BEGIN Material for this task
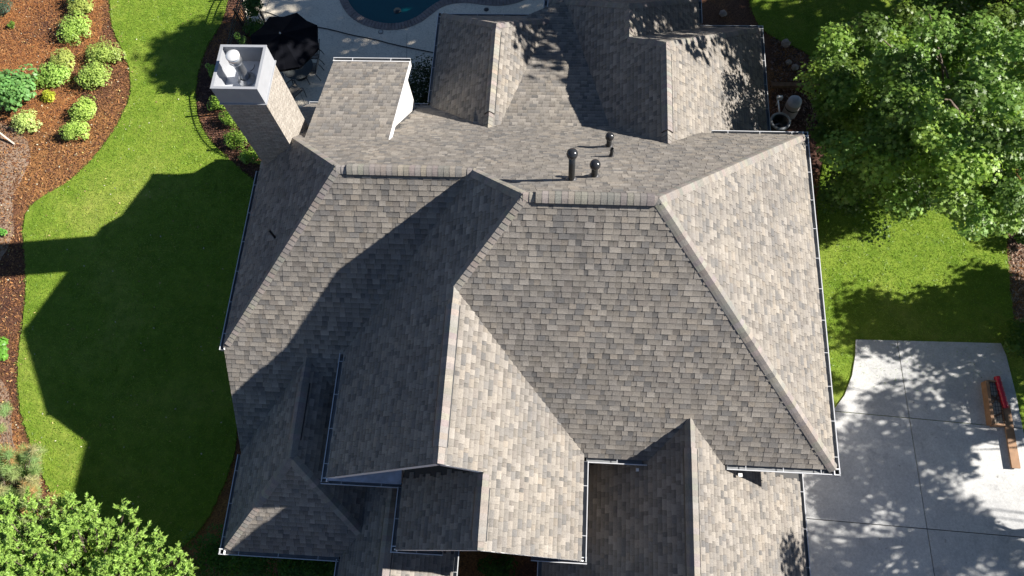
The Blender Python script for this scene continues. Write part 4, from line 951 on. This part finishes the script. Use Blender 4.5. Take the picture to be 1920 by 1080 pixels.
# ------------------------------------------------------------------ loose stuff
def scatter_bed(name, poly, n, cols, size, z=.02, ex=None):
    xs = [p[0] for p in poly]; ys = [p[1] for p in poly]; P_ = []
    while len(P_) < n:
        q = (random.uniform(min(xs), max(xs)), random.uniform(min(ys), max(ys)))
        if inside_poly(q, poly) and not (ex and any(inside_poly(q, e) for e in ex)): P_.append((q[0], q[1], z + random.uniform(0, .02)))
    P_ = np.array(P_); ti = np.array([random.choice(cols) for _ in range(n)]) * rng.uniform(.6, 1.3, (n, 1))
    nr = np.array([[0, 0, 1.]]) + rng.normal(size=(n, 3)) * .35
    return leaves(name, M_chip, None, P_, nr, rng.uniform(.5, 1.4, n) * size, np.array([(-.16, -.5), (.16, -.5), (.13, .5), (-.13, .5)]), ti, kind='stuff')
M_chip = leaf_mat('wood_chip', trans=0, rough=.9)
LL2 = [tuple(p) for p in lawnL]
bedpoly = P2([(-60, -40), (205, -40), (260, 120), (255, 230), (120, 370), (50, 420), (60, 600), (40, 700), (60, 850), (140, 1010), (60, 1010), (-60, 900)])
tag(scatter_bed('mulch_chips', bedpoly, 26000, [(.11, .05, .03), (.17, .075, .035), (.3, .14, .05), (.08, .035, .025), (.36, .19, .08), (.2, .09, .04)], .08, ex=[LL2]), 'loose bark mulch covering the garden bed', 'mulch')
bed2 = P2([(440, -20), (400, 50), (375, 110), (366, 200), (385, 250), (430, 300), (485, 340), (500, 300), (470, 100), (470, -20)])
scatter_bed('mulch_chips', bed2, 5000, [(.1, .05, .04), (.14, .07, .05), (.07, .04, .03), (.24, .13, .08)], .08, ex=[LL2])
bed3 = P2([(1888, 400), (1890, 520), (1900, 620), (1935, 700), (1990, 700), (1990, 380)])
scatter_bed('mulch_chips', bed3, 4000, [(.2, .13, .1), (.28, .19, .14), (.12, .08, .06), (.36, .27, .2)], .09)
bed4 = P2([(1445, 60), (1445, 240), (1540, 240), (1545, 110)])
scatter_bed('mulch_chips', bed4, 2500, [(.1, .06, .05), (.16, .1, .08), (.07, .04, .03), (.3, .2, .16)], .09)
def fallen(name, polys, n, z, label):
    P_ = []
    while len(P_) < n:
        poly, b_ = random.choice(polys); q = (random.uniform(b_[0], b_[1]), random.uniform(b_[2], b_[3]))
        if inside_poly(q, poly): P_.append((q[0], q[1], z + .01))
    P_ = np.array(P_); nr = np.array([[0, 0, 1.]]) + rng.normal(size=(n, 3)) * .3
    o = leaves(name, M_chip, None, P_, nr, rng.uniform(.5, 1.1, n) * .075, OVAL, np.array([random.choice([(.5, .42, .15), (.42, .3, .16), (.3, .2, .1), (.5, .48, .36)]) for _ in range(n)]), kind='stuff')
bb = lambda p: (min(q[0] for q in p), max(q[0] for q in p), min(q[1] for q in p), max(q[1] for q in p))
fallen('fallen_leaves', [(LL2, bb(LL2))], 240, .06, '')
fallen('fallen_leaves', [(bedpoly, bb(bedpoly))], 900, .04, '')

straw = P2([(-60, -60), (195, -60), (190, 60), (150, 190), (90, 250), (20, 230), (-60, 215)])
n_ = 16000; P_ = []
xs = [p[0] for p in straw]; ys = [p[1] for p in straw]
while len(P_) < n_:
    q = (random.uniform(min(xs), max(xs)), random.uniform(min(ys), max(ys)))
    if inside_poly(q, straw) and (math.sin(q[0] * 1.3 + q[1]) + math.sin(q[1] * 2.1 - q[0] * .7) + random.uniform(-1.5, 2.4)) > 0: P_.append((q[0], q[1], .025 + random.uniform(0, .03)))
P_ = np.array(P_)
leaves('pine_straw', M_chip, None, P_, np.array([[0, 0, 1.]]) + rng.normal(size=(n_, 3)) * .15, rng.uniform(.6, 1.3, n_) * .16, np.array([(-.035, -.5), (.035, -.5), (.03, .5), (-.03, .5)]), np.array([random.choice([(.42, .17, .05), (.33, .13, .045), (.5, .24, .09), (.26, .1, .04)]) for _ in range(n_)]), kind='stuff')
def blades(poly, n, vis):
    xs = [p[0] for p in poly]; ys = [p[1] for p in poly]; Q = []
    while len(Q) < n:
        q = (random.uniform(max(vis[0], min(xs)), min(vis[1], max(xs))), random.uniform(max(vis[2], min(ys)), min(vis[3], max(ys))))
        if inside_poly(q, poly): Q.append((q[0], q[1], .07))
    # ragged edge: extra tufts leaning over the border
    for i in range(len(poly)):
        a = Vector(poly[i]); b = Vector(poly[(i + 1) % len(poly)]); L = (b - a).length
        if L > 8: continue
        for k in range(int(L * 60)):
            p = a.lerp(b, random.random()); Q.append((p.x + random.gauss(0, .04), p.y + random.gauss(0, .04), .05))
    Q = np.array(Q); n = len(Q); patch = (np.sin(Q[:, 0] * .9 + 1.1 * np.sin(Q[:, 1] * .8)) * np.sin(Q[:, 1] * 1.1 + np.cos(Q[:, 0] * .6)))[:, None]
    base = np.array([[.19, .31, .035]]) * rng.uniform(.55, 1.5, (n, 1)) + np.array([[.11, .05, .04]]) * np.clip(patch + rng.normal(size=(n, 1)) * .5, 0, 1.5)
    leaves('grass', M_leaf, None, Q, rng.normal(size=(n, 3)) + np.array([[0, 0, .8]]), rng.uniform(.6, 1.4, n) * .1, np.array([(-.07, -.5), (.07, -.5), (0, .55)]), np.clip(base, 0, 1), axis=rng.normal(size=(n, 3)) + np.array([[0, 0, .9]]), kind='stuff')
blades(LL2, 70000, (-21, -8.5, -1, 24))
blades([tuple(p) for p in lawnR], 60000, (6, 17, 7, 25))
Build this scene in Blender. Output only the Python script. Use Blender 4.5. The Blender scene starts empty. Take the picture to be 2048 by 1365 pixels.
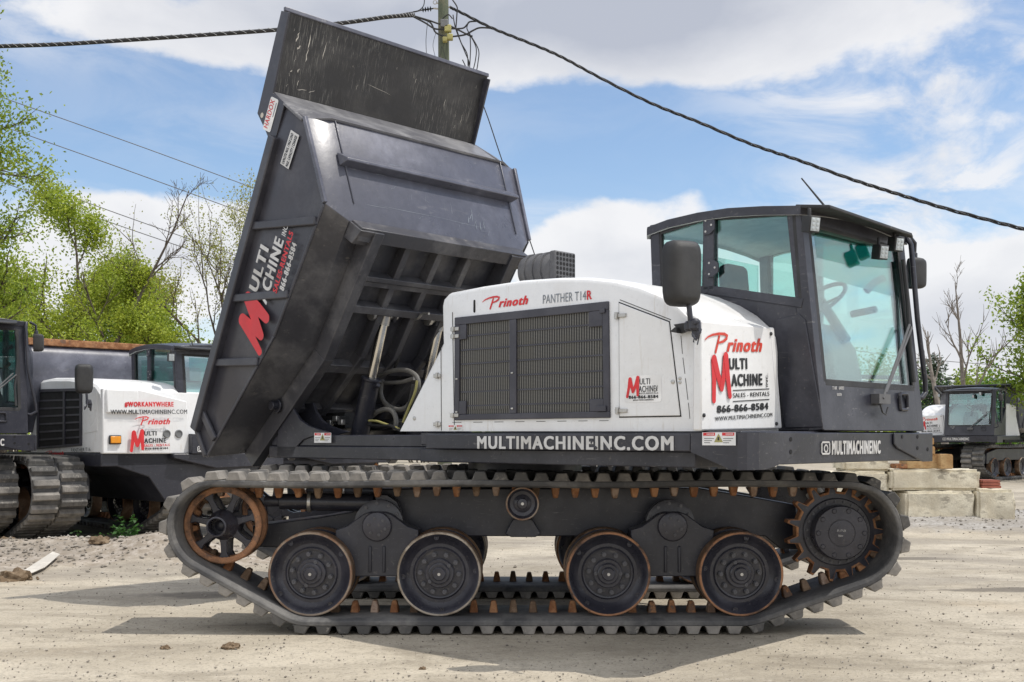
import bpy, bmesh, math, random
from mathutils import Vector, Matrix, noise
R = math.radians
SC = bpy.context.scene
COL = SC.collection
# ---------------------------------------------------------------- camera, sky, sun, exposure
FOC, HZ, EYE = 2308.0, 874.0, 1.39
cd = bpy.data.cameras.new("camera"); cam = bpy.data.objects.new("camera", cd); COL.objects.link(cam)
cam.location = (0, 0, EYE); cam.rotation_euler = (R(90), 0, 0)
cd.sensor_width = 36; cd.lens = 36 * FOC / 2048; cd.shift_y = (HZ - 682.5) / 2048
cd.clip_start = .1; cd.clip_end = 3000
SC.camera = cam
SUND = Vector((.51, -.09, 1.0)).normalized()          # towards the sun
sd = bpy.data.lights.new("sun", 'SUN'); sun = bpy.data.objects.new("sun", sd); COL.objects.link(sun)
sd.energy = 3.1; sd.angle = R(.53); sd.color = (1, .95, .87)
sun.rotation_euler = SUND.to_track_quat('Z', 'Y').to_euler(); sun.location = (5, 0, 20)
SC.view_settings.view_transform = 'Standard'; SC.view_settings.look = 'None'
SC.view_settings.exposure = 0.1; SC.view_settings.gamma = 1
SC.cycles.transparent_max_bounces = 24
SC.cycles.max_bounces = 8

class NT:
    """tiny node helper"""
    def __init__(s, tree): s.t = tree; s.t.nodes.clear()
    def n(s, typ, **kw):
        o = s.t.nodes.new(typ)
        for k, v in kw.items():
            if k.startswith('i_'):
                key = k[2:]; key = int(key) if key.isdigit() else key.replace('_', ' ')
                if isinstance(v, bpy.types.NodeSocket): s.t.links.new(v, o.inputs[key])
                else: o.inputs[key].default_value = v
            else: setattr(o, k, v)
        return o
    def link(s, a, b): s.t.links.new(a, b)
    def math(s, op, a, b=0.0, c=None, clamp=False):
        o = s.t.nodes.new('ShaderNodeMath'); o.operation = op; o.use_clamp = clamp
        for i, v in enumerate([a, b] + ([c] if c is not None else [])):
            if isinstance(v, bpy.types.NodeSocket): s.t.links.new(v, o.inputs[i])
            else: o.inputs[i].default_value = v
        return o.outputs[0]
    def smooth(s, x, lo, hi, a=0.0, b=1.0):
        o = s.t.nodes.new('ShaderNodeMapRange'); o.interpolation_type = 'SMOOTHSTEP'
        for i, v in enumerate((x, lo, hi, a, b)):
            if isinstance(v, bpy.types.NodeSocket): s.t.links.new(v, o.inputs[i])
            else: o.inputs[i].default_value = v
        return o.outputs[0]
    def mix(s, f, a, b):
        o = s.t.nodes.new('ShaderNodeMix'); o.data_type = 'RGBA'
        for i, v in ((0, f), (6, a), (7, b)):
            if isinstance(v, bpy.types.NodeSocket): s.t.links.new(v, o.inputs[i])
            elif i == 0: o.inputs[0].default_value = v
            else: o.inputs[i].default_value = (*v, 1) if len(v) == 3 else v
        return o.outputs[2]
    def noise(s, vec, scale, detail=6, rough=.55, dist=0.0):
        o = s.n('ShaderNodeTexNoise', i_Vector=vec, i_Scale=scale, i_Detail=detail, i_Roughness=rough, i_Distortion=dist)
        return o.outputs['Fac']

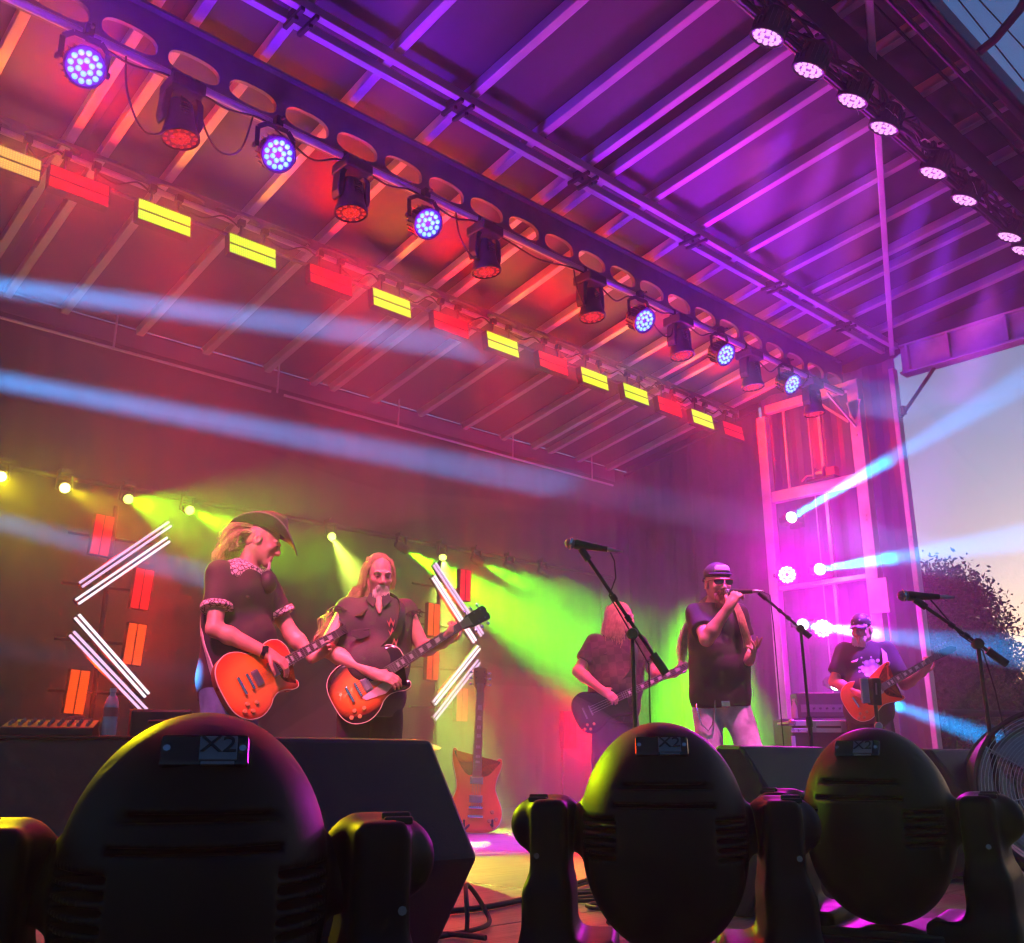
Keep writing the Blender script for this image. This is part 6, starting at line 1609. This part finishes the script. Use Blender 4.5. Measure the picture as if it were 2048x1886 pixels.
END Material for this task
* _Task to carry out_: Gather all lines from the records above in which "part" appears.

* _Task response_:
The Blender Python script for this scene continues. Write part 4, from line 951 on. This part finishes the script. Use Blender 4.5. Take the picture to be 1920 by 1080 pixels.
Keep writing the Blender script for this image. This is part 6, starting at line 1609. This part finishes the script. Use Blender 4.5. Measure the picture as if it were 2048x1886 pixels.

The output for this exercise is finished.